Separation Costs Weigh Down Arconic’s Fourth Quarter and Full Year 2016 Numbers
Close up, Arconic aero engine blades, Whitehall MI (USA) Source: Arconic

Arconic released results for the fourth quarter and full year of 2016 yesterday. The firm declared a net loss of US$1.2 billion, which it chalks up largely to separation costs incurred in the course of its split from Alcoa late last year.

The primary culprit responsible for the difficulty in Arconic’s bottom line in the quarter was US$1.4 in special items related to the separation from what is now Alcoa Corporation on November 1. Such costs included tax valuation and allowance charges incurred in the course of said separation.A

Adjusted income for the final three months of 2016 (less special items) totaled US$71 million. The firm says the number was buoyed by US$186 million in productivity gains. Revenue in the quarter totaled US$3 billion, which was flat year-on-year. Free cash flow for the quarter was US$354 million.

Consolidated adjusted EBITDA in the quarter, less separation costs, totaled US$360 million. The combined segment adjusted EBITDA ended at US$456 million, good for a seven percent increase.

Arconic’s net loss for the year was calculated at US$900 million. Less special items, the company’s adjusted income totaled US$505 million. Revenue totaled US$12.4 billion, which the company says was essentially unchanged from 2015. Arconic’s full year 2016 combined segment adjusted EBITDA totaled US$2.1 billion, an increase in nine percent over last year. The consolidated adjusted EBITDA (less separation costs) came to US$1.7 billion.

Arconic’s cash in hand at the end of the year totaled US$1.9 billion, and its debt totaled US$8.1 billion.

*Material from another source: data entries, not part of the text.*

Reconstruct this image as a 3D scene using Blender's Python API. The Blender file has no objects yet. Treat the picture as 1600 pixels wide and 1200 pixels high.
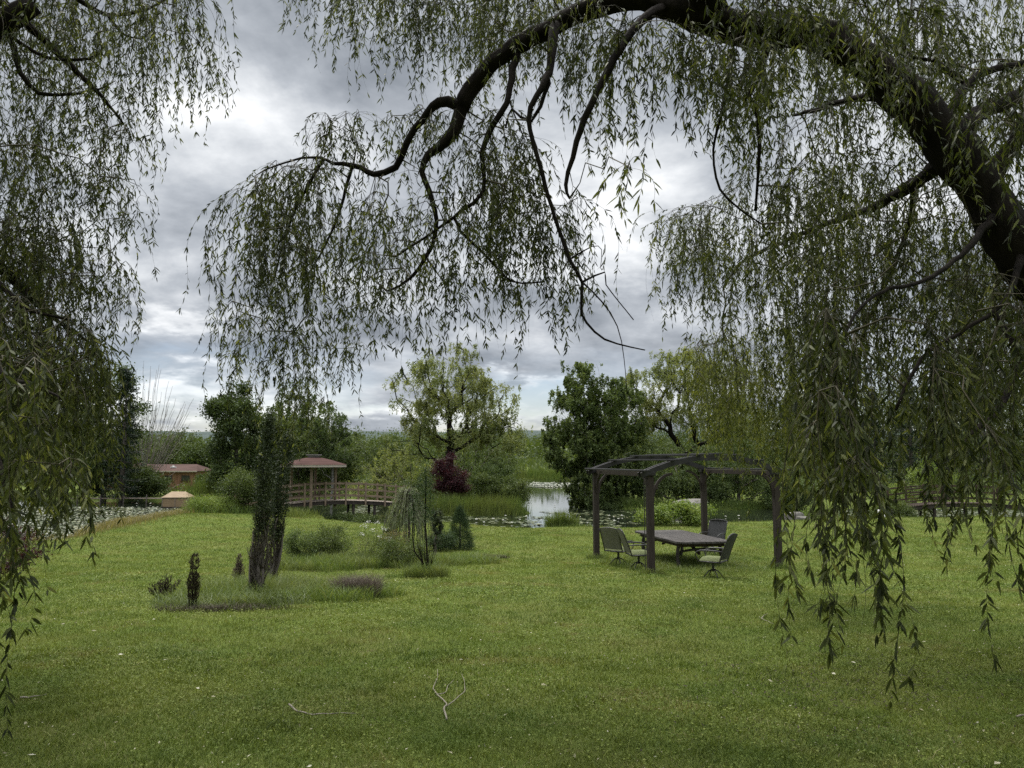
import bpy, math, numpy as np
from math import radians, sin, cos, pi
from mathutils import Vector, Matrix

scene = bpy.context.scene
COL = scene.collection
R = np.random.default_rng(11)
A = np.array
EYE = 1.65
F = 1200.0                      # focal length in pixels of a 1600 wide frame
PITCH = math.atan(120 / F)      # eye level lies 120 px under the frame centre


def ray(px, py):
    px = np.asarray(px, float); py = np.asarray(py, float)
    u = (px - 800) / F; v = (600 - py) / F
    y = cos(PITCH) - sin(PITCH) * v
    z = sin(PITCH) + cos(PITCH) * v
    return u, y, z


def P(px, py, D):
    """world point at distance D (along +Y) on the sight line of a photo pixel"""
    u, y, z = ray(px, py)
    D = np.asarray(D, float)
    return np.stack([u / y * D, D + 0 * u, EYE + z / y * D], -1)


def XP(px, D):
    return (px - 800) / F * D


# ------------------------------------------------------------------ terrain
POND = A([(-90, 22), (-60, 23), (-27, 24.5), (-20.5, 26.5), (-18.4, 30), (-18.8, 36), (-19.2, 42), (-17.5, 47), (-14, 49.2), (-11.2, 46.5),
          (-10, 43.6), (-8, 42.3), (-4, 41.6), (0, 40.2), (4, 39.4), (7, 40), (10, 42), (15, 44.5), (22, 46), (40, 48), (90, 50),
          (90, 68), (40, 64), (30, 62), (20, 58.5), (13, 56.5), (9, 57), (6.3, 60), (5, 66), (6.5, 85), (12, 110), (18, 135),
          (12, 152), (-10, 154), (-26, 150), (-24, 120), (-16, 100), (-13, 80), (-14, 72), (-18, 68), (-25, 70), (-33, 71), (-45, 74), (-90, 78)], float)
ISLE = A([(-8.6, 54), (-7, 51.3), (-3, 50.8), (0, 51.3), (1.4, 54), (1.2, 60), (-1, 68), (-5, 73), (-9, 70), (-9.6, 60)], float)
WATER = -1.95


def sdf(poly, x, y):
    x = np.asarray(x, float); y = np.asarray(y, float)
    d = np.full(x.shape, 1e9); ins = np.zeros(x.shape, bool)
    n = len(poly)
    for i in range(n):
        ax, ay = poly[i]; bx, by = poly[(i + 1) % n]
        ex, ey = bx - ax, by - ay
        t = np.clip(((x - ax) * ex + (y - ay) * ey) / (ex * ex + ey * ey), 0, 1)
        d = np.minimum(d, np.hypot(x - ax - t * ex, y - ay - t * ey))
        c = ((ay > y) != (by > y)) & (x < ex * (y - ay) / (ey if abs(ey) > 1e-9 else 1e-9) + ax)
        ins ^= c
    return np.where(ins, -d, d)


def pond_sd(x, y):
    wob = 0.35 * np.sin(x * 1.1 + y * .6) + 0.25 * np.sin(y * 1.7 - x * .5)
    return np.maximum(sdf(POND, x, y), -sdf(ISLE, x, y)) + wob


def G(x, y, sd=None):
    x = np.asarray(x, float); y = np.asarray(y, float)
    yy = np.clip(y, -20, None)
    a = EYE + .0605 * yy; b = 2.25 + .03 * np.clip(yy, 0, 35)
    k = .25
    h = -np.log(np.exp(-np.clip(a, -5, 9) / k) + np.exp(-b / k)) * k + .17 * np.exp(-((yy - 19.7) / 9) ** 2)
    z = EYE - h
    z = z + .5 * np.exp(-((x + 16.5) / 4.6) ** 2 - ((y - 39) / 9) ** 2)
    z = z + .035 * np.sin(x * .55 + 1) * np.sin(y * .43) + .02 * np.sin(x * 1.3 + y * .9)
    z = z + np.clip((y - 160) / 1200, 0, 1) * 6
    if sd is None:
        sd = pond_sd(x, y)
    t = np.clip((sd + .9) / 1.9, 0, 1); t = t * t * (3 - 2 * t)
    return (WATER - .7) + t * (z - (WATER - .7))


def GP(px, D):
    x = XP(px, D)
    return float(x), float(D), float(G(A([x]), A([D]))[0])


# ------------------------------------------------------------------ mesh building
class MB:
    def __init__(s):
        s.v = []; s.q = []; s.t = []; s.rq = []; s.rt = []; s.n = 0

    def add(s, v, q=None, t=None, rnd=.5):
        v = np.asarray(v, float).reshape(-1, 3)
        for f, lst, rl, k in ((q, s.q, s.rq, 4), (t, s.t, s.rt, 3)):
            if f is not None and len(f):
                f = np.asarray(f, int).reshape(-1, k)
                lst.append(f + s.n)
                rl.append(np.broadcast_to(np.asarray(rnd, float), (len(f),)) if np.ndim(rnd) == 0 or len(rnd) == len(f) else np.resize(rnd, len(f)))
        s.v.append(v); s.n += len(v)

    def box(s, c, size, M=None, rnd=.5):
        sx, sy, sz = [k / 2 for k in size]
        v = A([(x, y, z) for x in (-sx, sx) for y in (-sy, sy) for z in (-sz, sz)], float)
        if M is not None:
            v = v @ np.asarray(M).T
        s.add(v + A(c, float), q=[(0, 1, 3, 2), (4, 6, 7, 5), (0, 4, 5, 1), (2, 3, 7, 6), (0, 2, 6, 4), (1, 5, 7, 3)], rnd=rnd)

    def bar(s, p0, p1, w, h, up=(0, 0, 1), rnd=.5):
        p0 = A(p0, float); p1 = A(p1, float)
        d = p1 - p0; L = np.linalg.norm(d); d /= L
        x = np.cross(d, up); nx = np.linalg.norm(x)
        x = A((1., 0, 0)) if nx < 1e-6 else x / nx
        z = np.cross(x, d)
        s.box((p0 + p1) / 2, (w, L, h), np.stack([x, d, z], 1), rnd)

    def tube(s, pts, r, k=6, rnd=.5, cap=True, rough=0):
        pts = np.asarray(pts, float); n = len(pts)
        r = np.broadcast_to(np.asarray(r, float), (n,))
        T = np.gradient(pts, axis=0); T /= np.linalg.norm(T, axis=1, keepdims=True) + 1e-12
        ref = A((0, 0, 1.)) if abs(T[0][2]) < .9 else A((1., 0, 0))
        u = np.cross(T[0], ref); u /= np.linalg.norm(u)
        U = np.empty((n, 3))
        for i in range(n):
            u = u - T[i] * (u @ T[i]); u /= np.linalg.norm(u) + 1e-12
            U[i] = u
        V = np.cross(T, U)
        a = np.arange(k) / k * 2 * pi
        rm = np.ones((n, k))
        if rough:
            zz = np.linspace(0, n * .9, n)[:, None]
            rm = 1 + rough * (np.sin(5 * a[None] + 1.3 * np.sin(zz * .5)) * .5 + np.sin(9 * a[None] - .7 * zz * .3 + 2) * .35 + np.sin(2 * a[None] + zz * .45) * .8 + R.normal(size=(n, k)) * .35)
        ring = pts[:, None] + (r[:, None] * rm)[..., None] * (np.cos(a)[None, :, None] * U[:, None] + np.sin(a)[None, :, None] * V[:, None])
        i = np.arange(n - 1)[:, None]; j = np.arange(k)[None]
        q = np.stack([i * k + j, i * k + (j + 1) % k, (i + 1) * k + (j + 1) % k, (i + 1) * k + j], -1).reshape(-1, 4)
        v = ring.reshape(-1, 3); t = []
        if cap:
            v = np.vstack([v, pts[0], pts[-1]])
            for jj in range(k):
                t.append((n * k, (jj + 1) % k, jj)); t.append((n * k + 1, (n - 1) * k + jj, (n - 1) * k + (jj + 1) % k))
        s.add(v, q, t if t else None, rnd)

    def build(s, name, mat, parent=None, smooth=False, bevel=0):
        me = bpy.data.meshes.new(name)
        v = np.concatenate(s.v)
        q = np.concatenate(s.q) if s.q else np.zeros((0, 4), int)
        t = np.concatenate(s.t) if s.t else np.zeros((0, 3), int)
        me.vertices.add(len(v)); me.vertices.foreach_set('co', v.astype(np.float32).ravel())
        loops = np.concatenate([q.ravel(), t.ravel()]).astype(np.int32)
        me.loops.add(len(loops)); me.loops.foreach_set('vertex_index', loops)
        st = np.concatenate([np.arange(len(q)) * 4, len(q) * 4 + np.arange(len(t)) * 3]).astype(np.int32)
        me.polygons.add(len(st)); me.polygons.foreach_set('loop_start', st)
        me.polygons.foreach_set('use_smooth', np.full(len(st), smooth))
        rn = np.concatenate(s.rq + s.rt).astype(np.float32)
        at = me.attributes.new('rnd', 'FLOAT', 'FACE'); at.data.foreach_set('value', rn)
        me.update(calc_edges=True)
        me.materials.append(mat)
        o = bpy.data.objects.new(name, me); COL.objects.link(o)
        if parent is not None:
            o.parent = parent
            o.matrix_parent_inverse = parent.matrix_world.inverted() if parent.get('_abs') else Matrix()
        if bevel:
            b = o.modifiers.new('Bevel', 'BEVEL'); b.width = bevel; b.segments = 2; b.limit_method = 'ANGLE'
        return o


def tag(o, label=None, cat=None, group=None, kind=None):
    if label: o['label'] = label
    if cat: o['category'] = cat
    if group: o['group'] = group
    if kind: o['kind'] = kind
    return o


def empty(name, loc=(0, 0, 0), rz=0, label=None, cat=None, group=None):
    o = bpy.data.objects.new(name, None); COL.objects.link(o)
    o.location = loc; o.rotation_euler = (0, 0, rz); o.empty_display_size = .1
    return tag(o, label, cat, group)


# ------------------------------------------------------------------ materials
def newmat(name):
    m = bpy.data.materials.new(name); m.use_nodes = True
    nt = m.node_tree; nt.nodes.clear()
    out = nt.nodes.new('ShaderNodeOutputMaterial')
    return m, nt, out


def ramp(nt, fac, stops):
    r = nt.nodes.new('ShaderNodeValToRGB'); e = r.color_ramp.elements
    while len(e) < len(stops): e.new(.5)
    for k, (p, c) in enumerate(stops):
        e[k].position = p; e[k].color = (*c, 1) if len(c) == 3 else c
    nt.links.new(fac, r.inputs[0])
    return r.outputs[0]


def noise(nt, scale, detail=4, rough=.55, vec=None, dist=0):
    n = nt.nodes.new('ShaderNodeTexNoise'); n.inputs['Scale'].default_value = scale
    n.inputs['Detail'].default_value = detail; n.inputs['Roughness'].default_value = rough
    n.inputs['Distortion'].default_value = dist
    if vec is not None: nt.links.new(vec, n.inputs['Vector'])
    return n.outputs[0]


def objco(nt, scale=None):
    t = nt.nodes.new('ShaderNodeTexCoord').outputs['Object']
    if scale:
        m = nt.nodes.new('ShaderNodeMapping'); m.inputs['Scale'].default_value = scale
        nt.links.new(t, m.inputs[0]); return m.outputs[0]
    return t


def math_(nt, op, a, b=None, clamp=False):
    m = nt.nodes.new('ShaderNodeMath'); m.operation = op; m.use_clamp = clamp
    for i, x in enumerate((a, b)):
        if x is None: continue
        if isinstance(x, (int, float)): m.inputs[i].default_value = x
        else: nt.links.new(x, m.inputs[i])
    return m.outputs[0]


def mixc(nt, fac, a, b, mode='MIX'):
    m = nt.nodes.new('ShaderNodeMix'); m.data_type = 'RGBA'; m.blend_type = mode
    for i, x in ((0, fac), (6, a), (7, b)):
        if isinstance(x, (int, float)): m.inputs[i].default_value = x
        elif isinstance(x, tuple): m.inputs[i].default_value = (*x, 1)
        else: nt.links.new(x, m.inputs[i])
    return m.outputs[2]


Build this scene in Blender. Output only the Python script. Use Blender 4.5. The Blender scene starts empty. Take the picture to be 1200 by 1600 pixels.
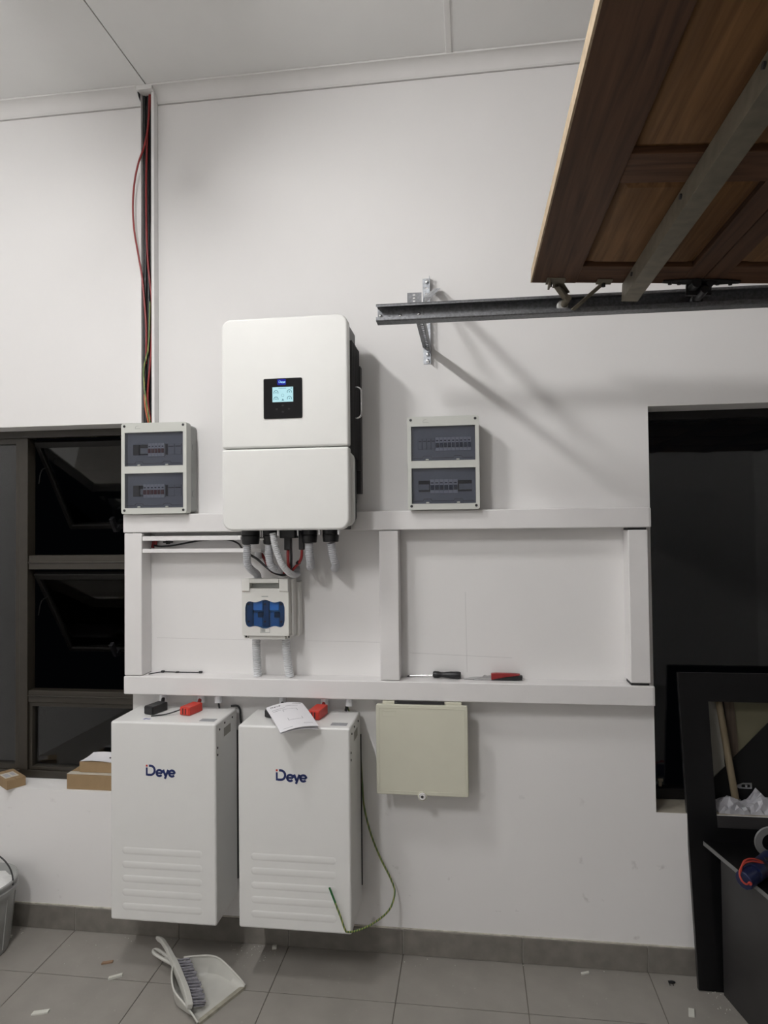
import bpy, bmesh, math, random
from mathutils import Vector, Matrix

random.seed(7)
PI = math.pi
scene = bpy.context.scene
COL = scene.collection

# ------------------------------------------------------------------ camera
def look(yaw, pitch, roll):
    f = Vector((-math.sin(yaw) * math.cos(pitch), math.cos(yaw) * math.cos(pitch), math.sin(pitch)))
    r = Vector((math.cos(yaw), math.sin(yaw), 0))
    d = f.cross(r)
    r2 = math.cos(roll) * r + math.sin(roll) * d
    d2 = -math.sin(roll) * r + math.cos(roll) * d
    return Matrix((r2, -d2, -f)).transposed()

cam_data = bpy.data.cameras.new('camera')
cam_data.sensor_fit = 'VERTICAL'
cam_data.sensor_height = 24.0
cam_data.lens = 24.0 * 1028.0 / 1600.0
cam_data.clip_start = 0.02
cam = bpy.data.objects.new('camera', cam_data)
cam.matrix_world = Matrix.Translation((0, -2.6, 1.6627)) @ look(.13054, .0246, .01095).to_4x4()
COL.objects.link(cam)
scene.camera = cam

# ------------------------------------------------------------------ world, exposure
world = bpy.data.worlds.new('night')
scene.world = world
world.use_nodes = True
world.node_tree.nodes['Background'].inputs[0].default_value = (0.5, 0.6, 0.8, 1)
world.node_tree.nodes['Background'].inputs[1].default_value = 0.0012
scene.view_settings.view_transform = 'Standard'
scene.view_settings.look = 'None'
scene.view_settings.gamma = 1.0
scene.view_settings.use_curve_mapping = False
scene.view_settings.exposure = 0.0
LAMP_A, LAMP_B = 185.0, 205.0     # radiance of the two lamp tubes
LAMP_COL = (1.0, .988, .98)

# ------------------------------------------------------------------ materials
def new_mat(name):
    m = bpy.data.materials.new(name)
    m.use_nodes = True
    return m, m.node_tree.nodes, m.node_tree.links, m.node_tree.nodes['Principled BSDF']

def mat(name, col, rough=.5, metal=0.0, var=.04, scale=14.0, bump=0.0, bscale=120.0, spec=.5, coat=0.0):
    m, N, L, B = new_mat(name)
    B.inputs['Roughness'].default_value = rough
    B.inputs['Metallic'].default_value = metal
    B.inputs['Specular IOR Level'].default_value = spec
    B.inputs['Coat Weight'].default_value = coat
    tc = N.new('ShaderNodeTexCoord')
    nz = N.new('ShaderNodeTexNoise')
    nz.inputs['Scale'].default_value = scale
    nz.inputs['Detail'].default_value = 4
    L.new(tc.outputs['Object'], nz.inputs['Vector'])
    rp = N.new('ShaderNodeValToRGB')
    rp.color_ramp.elements[0].position = .3
    rp.color_ramp.elements[1].position = .7
    rp.color_ramp.elements[0].color = tuple(max(0, c * (1 - var)) for c in col) + (1,)
    rp.color_ramp.elements[1].color = tuple(min(1, c * (1 + var)) for c in col) + (1,)
    L.new(nz.outputs['Fac'], rp.inputs['Fac'])
    L.new(rp.outputs['Color'], B.inputs['Base Color'])
    if bump:
        n2 = N.new('ShaderNodeTexNoise')
        n2.inputs['Scale'].default_value = bscale
        n2.inputs['Detail'].default_value = 3
        L.new(tc.outputs['Object'], n2.inputs['Vector'])
        bp = N.new('ShaderNodeBump')
        bp.inputs['Strength'].default_value = bump
        bp.inputs['Distance'].default_value = .002
        L.new(n2.outputs['Fac'], bp.inputs['Height'])
        L.new(bp.outputs['Normal'], B.inputs['Normal'])
    return m

def glow(name, col, strength):
    m, N, L, B = new_mat(name)
    B.inputs['Base Color'].default_value = (0, 0, 0, 1)
    B.inputs['Emission Color'].default_value = tuple(col) + (1,)
    B.inputs['Emission Strength'].default_value = strength
    B.inputs['Specular IOR Level'].default_value = .1
    return m

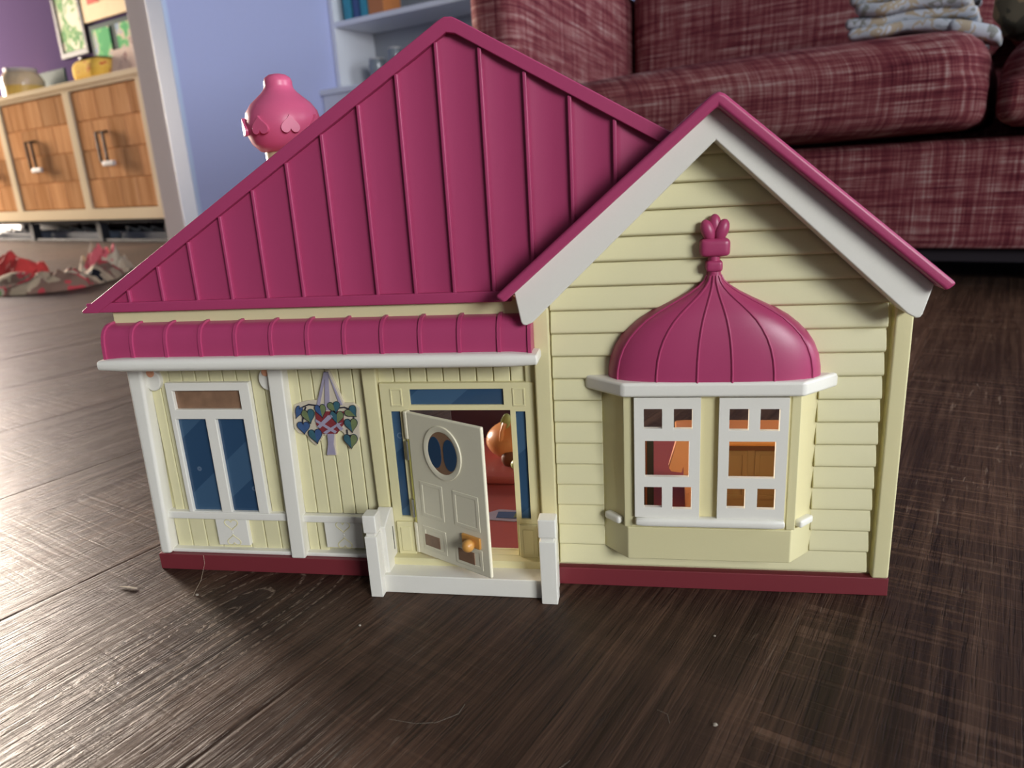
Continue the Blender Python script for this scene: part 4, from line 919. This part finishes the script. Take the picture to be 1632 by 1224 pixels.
# ================================================================== bookshelf in the corner
bs = thing('bookshelf', (-2.2, 3.18, 0.0), 'white bookshelf in the corner beside the blue wall', 'bookshelf', room=True)
def bp_(name, bm, material='whitepaint', bevel=0.003): return ob(name, bm, material, bs, bevel)
bp_('side_panel', box(-2.800, -2.765, 3.02, 3.355, 0.0, 2.1)); bp_('side_panel', box(-1.36, -1.325, 3.02, 3.355, 0.0, 2.1))
bp_('back_panel', box(-2.765, -1.36, 3.335, 3.355, 0.0, 2.1), mat('shelf_back_grey', (0.30, 0.32, 0.35), 0.7))
for z in (1.125, 1.56, 2.07): bp_('shelf', box(-2.765, -1.36, 3.02, 3.335, z, z + 0.028))
bp_('base_unit', box(-2.80, -1.325, 2.90, 3.33, 0.04, 0.760)); bp_('base_top', box(-2.803, -1.31, 2.88, 3.33, 0.760, 0.790))
for i, (q, wd, ht, mt_, lb) in enumerate(((-2.685, 0.055, 0.24, 'teal', 'teal book at the left end of the white bookshelf'), (-2.620, 0.045, 0.22, 'navy', 'navy book between two teal books on the shelf'), (-2.560, 0.050, 0.24, 'teal', 'teal book right of the navy book'), (-2.47, 0.11, 0.16, 'orangebook', 'thick orange book on the white bookshelf'))):
    t = thing('book', (q, 3.12, 1.153), lb, 'book', room=True, group='books on the bookshelf')
    ob('cover', panel(q - wd / 2, q + wd / 2, 1.153, 1.153 + ht, [(q - wd / 2 + 0.005, q + wd / 2 - 0.005, 1.158, 1.153 + ht - 0.001)], 3.06, 3.20), mt_, t, 0.002); ob('spine', box(q - wd / 2, q + wd / 2, 3.055, 3.061, 1.153, 1.153 + ht), mt_, t, 0.001)
    ob('pages', box(q - wd / 2 + 0.006, q + wd / 2 - 0.006, 3.065, 3.195, 1.158, 1.153 + ht - 0.004), 'card', t)
for i, (q, h_, r_) in enumerate(((-2.56, 0.15, 0.05), (-2.42, 0.19, 0.04), (-2.30, 0.16, 0.055), (-2.14, 0.22, 0.05))):
    t = thing('glass_vessel', (q, 3.12, 0.790), ('squat smoky glass at the left under the shelf', 'tall narrow smoky glass under the shelf', 'wide smoky glass under the shelf', 'tallest smoky glass under the shelf')[i], 'glass', room=True, group='glassware under the shelf')
    ob('bowl', lathe([(r_ * .5, 0.0), (r_ * .55, 0.01), (r_ * .8, h_ * .4), (r_, h_ * .75), (r_ * .9, h_)], (q, 3.12, 0.790), 20), 'shelfglass', t); ob('rim', lathe([(r_ * .92, h_), (r_ * .92, h_ + 0.006)], (q, 3.12, 0.790), 20), 'latch', t)

# ================================================================== cloths on the floor at the left
def heap(name, pts, wd, ht, material, label, seed, n=40, mrows=14):
    bm = bmesh.new(); rows = []
    P = [Vector(p) for p in pts]
    for i in range(n + 1):
        s = i / n * (len(P) - 1); k = min(int(s), len(P) - 2); c = P[k].lerp(P[k + 1], s - k)
        d = (P[k + 1] - P[k]); d.z = 0; d.normalize(); nn = Vector((-d.y, d.x, 0))
        env = min(1, 4 * min(i / n, 1 - i / n) + 0.15); row = []
        for j in range(mrows + 1):
            u = j / mrows * 2 - 1
            ww = wd * (0.75 + 0.35 * noise.noise(Vector((i * 0.23 + seed, 0, 0)))) * (0.4 + 0.6 * env)
            z = ht * env * max(0, 1 - u * u) ** 0.6 * (0.7 + 0.7 * noise.noise(Vector((i * 0.30 + seed, u * 1.3, seed)))) + 0.006
            z += 0.010 * noise.noise(Vector((i * .9, u * 5, seed)))
            v = c + nn * (u * ww); v.z = max(0.002, z) if abs(u) < 1 else 0.0015
            row.append(bm.verts.new(v))
        rows.append(row)
    for a, b2 in zip(rows, rows[1:]):
        for j in range(mrows): bm.faces.new((a[j], a[j + 1], b2[j + 1], b2[j]))
    ex = bmesh.ops.extrude_face_region(bm, geom=bm.faces[:])
    for v in ex['geom']:
        if isinstance(v, bmesh.types.BMVert): v.co.z = max(0.0005, v.co.z - 0.004)
    base = P[len(P) // 2].copy(); base.z = 0
    o = ob(name, bm, material, room=True, base=base); return tag(o, label, 'cloth')
heap('floral_cloth', [(-2.42, 0.80, 0), (-2.10, 0.84, 0), (-2.05, 0.95, 0), (-2.16, 1.10, 0), (-2.32, 1.27, 0)], 0.085, 0.060, 'ragpat', 'crumpled dark floral cloth on the floor at the left', 1.7)
heap('red_cloth', [(-3.1, 1.00, 0), (-2.75, 1.00, 0), (-2.55, 1.03, 0), (-2.42, 1.05, 0)], 0.085, 0.085, 'ragred', 'crumpled plain red cloth behind the floral cloth', 4.4)
heap('beige_cloth', [(-2.44, 1.19, 0), (-2.36, 1.23, 0), (-2.28, 1.30, 0)], 0.075, 0.105, 'ragbeige', 'smaller peaked beige and pink cloth heap behind the floral cloth', 12.4)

“In the fourth quarter we completed the successful separation of Alcoa Inc., which has unlocked substantial value for all shareholders,” said Arconic’s chariman and CEO Klaus Kleinfeld. “In the face of significant market challenges, we continued to improve the businesses – we increased adjusted EBITDA margins 100 basis points or more in each of our three business segments, delivered strong net savings and systematically cut overhead cost. We also strengthened our balance sheet, paid down $750 million of debt and ended the year with a strong cash balance of $1.9 billion.”

“In 2017 we are squarely focused on operational improvements, margin expansion, and capital efficiency to drive shareholder returns,” continued Kleinfeld. “We will continue to cut cost through productivity and corporate overhead reduction. Beyond our stated targets, our retained interest in Alcoa Corporation provides an additional lever for value creation.”

Going forward, Arconic expects a revenue of between US$2.8 to US$3 billion for the current quarter, and US$11.8 to US$12.4 billion for the entire year. The firm expects to retire US$1 billion by December 31.